After the United States had extricated itself from the quagmire known as the Iraq war, many people assumed that the United States would let the country stand on its own, able to defend its borders and newfound democracy.
In truth, however, while Iraq had the external trappings of a democracy, it was anything but. Its ineffective and corrupt leadership, propped up by the United States, divided the country further rather than unite it, all the while fueling a growing insurgency.
In recent days, the opposition to the government has thrown Iraq back into a civil war in which rebel forces have taken major cities and ruthlessly killed scores of Iraqi soldiers. Once again Iraqi families are being displaced as they flee their homes to avoid the Sunni-dominated militant group, Islamic State of Iraq and the Levant.
And the U.S. government is in a quandary about how to aid its “ally.”
Some members of Congress have urged President Barack Obama to move more quickly to help stop the insurgency, but they have no solid ideas of how to do that without putting combat troops back in Iraq. Airstrikes are a possibility but also present a risk as the rebel fighters are among civilian populations in the cities.
The president has announced that he is sending up to 275 troops to protect the U.S. Embassy in Baghdad, with the possibility of deploying a limited group of special forces troops to help advise and train Iraqis.
Like it or not, we’re back in it, folks.
This country should never have invaded Iraq in the first place. I won’t dwell on that because I lost that argument more than 10 years ago.
What do we have to show for our efforts — the lives lost; the money spent?
Not much that I can see.
More than 4,400 American troops were killed and more than 32,000 wounded in a war that should never have been waged. Iraqi civilian deaths during the eight years of conflict numbered well in excess of 50,000, with some estimates as high as 100,000.

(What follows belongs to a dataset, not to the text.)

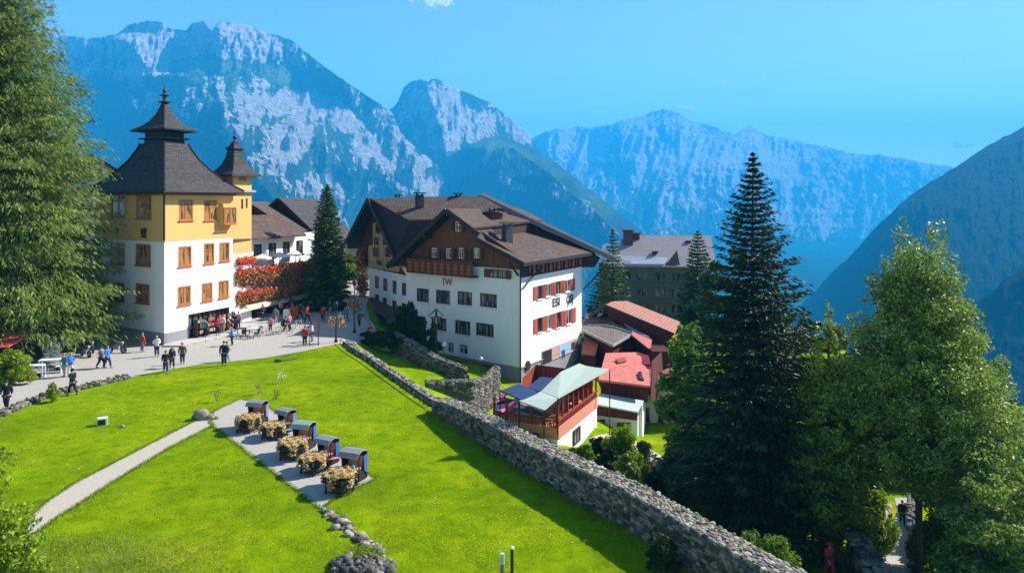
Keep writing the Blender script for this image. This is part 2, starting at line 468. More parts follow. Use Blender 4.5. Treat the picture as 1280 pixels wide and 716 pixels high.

At the time when Vice President Dick Cheney was predicting that American troops would be “greeted as liberators” and that democracy would replace a dictator in Iraq, I proclaimed that you cannot impose democracy on a country. This is especially true in a place where the people have more allegiance to a sect than they do their nation.
It was clear that Iraq would never be one people, as sectarian conflicts have existed there for more than 1,000 years. How arrogant of our country’s leaders to think we could change that with military troops, modern weaponry and money.
We are now witnessing the results of failed policies and false assumptions, miscalculations from the beginning in which we as a nation thought our might was enough to suppress an ideology while establishing a democratic government.
I don’t know what we can do now to save Iraq from itself, and regardless of what happens, this country will have had a hand in it. I’m reminded of the warning Colin Powell gave to President Bush before the invasion in 2003: “If you break it, you own it.”
Obama has some tough decisions to make, and sadly he’ll do so with some members of Congress — those who can’t bring themselves ever to unite behind this president — hoping more for failure than success.
No matter what happens next, the people of Iraq will undergo more suffering. I feel for them, particularly those who would love to live in peace and occupy a land where children can be educated and all its citizens (including women) would be treated equally.
Perhaps one day they will reside in a democracy. If so, it will be because they fought for it, not because the U.S. bestowed it on them.